**TASK TO CARRY OUT**
Leave the pictures out and retype the lines from the beginning through the line with "COL = scn.collection", both ends included.

**DATA EXTRACT**

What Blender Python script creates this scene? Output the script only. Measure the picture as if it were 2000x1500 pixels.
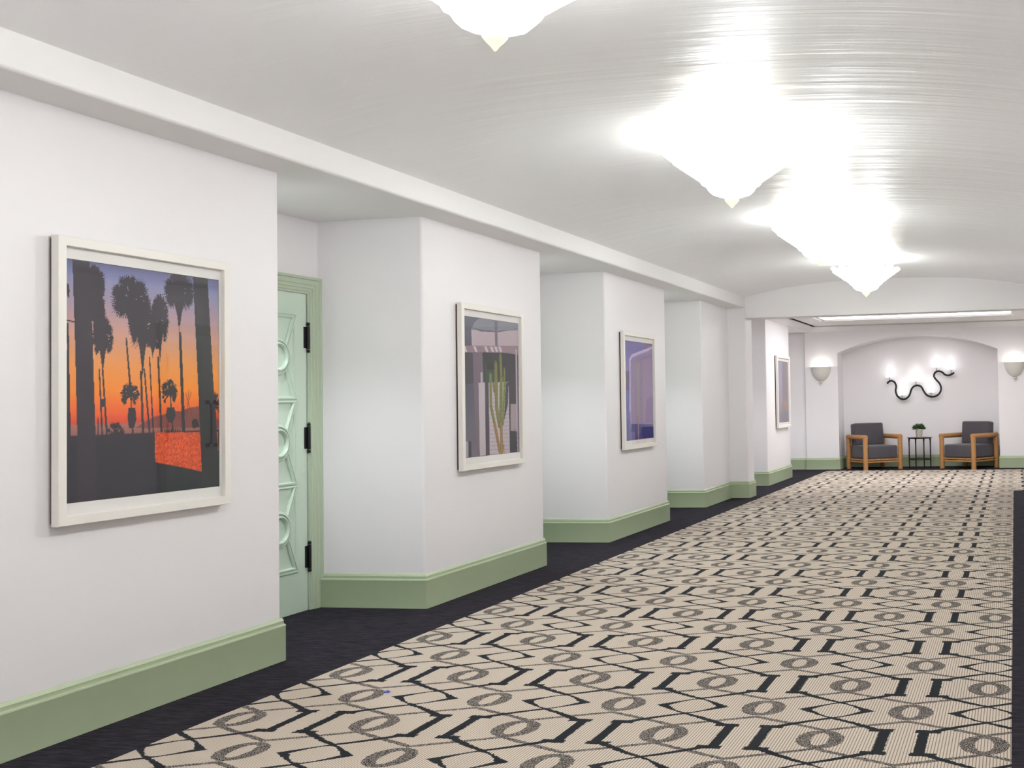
import bpy, bmesh, math, random
import numpy as np
from mathutils import Vector, Matrix
random.seed(7)
PI = math.pi
for o in list(bpy.data.objects): bpy.data.objects.remove(o)
scn = bpy.context.scene
COL = scn.collection

# ------------------------------------------------------------------ camera
F_PX, CX, CY = 2150.0, 1589.81, 715.74
YAW, PITCH, ROLL = 0.1794, 0.0299, -0.0205
CAM_H = 1.35
fwd = Vector((-math.sin(YAW)*math.cos(PITCH), math.cos(YAW)*math.cos(PITCH), math.sin(PITCH)))
r0 = Vector((math.cos(YAW), math.sin(YAW), 0)); u0 = r0.cross(fwd)
rgt = (math.cos(ROLL)*r0 + math.sin(ROLL)*u0).normalized(); up = rgt.cross(fwd)
cam_d = bpy.data.cameras.new('camera'); cam = bpy.data.objects.new('camera', cam_d); COL.objects.link(cam)
M = Matrix(((rgt.x, up.x, -fwd.x, 0), (rgt.y, up.y, -fwd.y, 0), (rgt.z, up.z, -fwd.z, CAM_H), (0, 0, 0, 1)))
cam.matrix_world = M
cam_d.sensor_fit = 'HORIZONTAL'; cam_d.sensor_width = 36; cam_d.lens = 36*F_PX/2000
cam_d.shift_x = (1000-CX)/2000; cam_d.shift_y = (CY-750)/2000
cam_d.clip_start = 0.05; cam_d.clip_end = 100
scn.camera = cam

# ------------------------------------------------------------------ world, exposure, fill lights
scn.view_settings.view_transform = 'Standard'; scn.view_settings.look = 'None'
scn.view_settings.gamma = 1; scn.view_settings.use_curve_mapping = False
scn.view_settings.exposure = 1.0
w = bpy.data.worlds.new('world'); scn.world = w; w.use_nodes = True
w.node_tree.nodes['Background'].inputs[0].default_value = (0.85, 0.92, 1, 1)
w.node_tree.nodes['Background'].inputs[1].default_value = 0.3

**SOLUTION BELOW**
What Blender Python script creates this scene? Output the script only. Measure the picture as if it were 2000x1500 pixels.
import bpy, bmesh, math, random
import numpy as np
from mathutils import Vector, Matrix
random.seed(7)
PI = math.pi
for o in list(bpy.data.objects): bpy.data.objects.remove(o)
scn = bpy.context.scene
COL = scn.collection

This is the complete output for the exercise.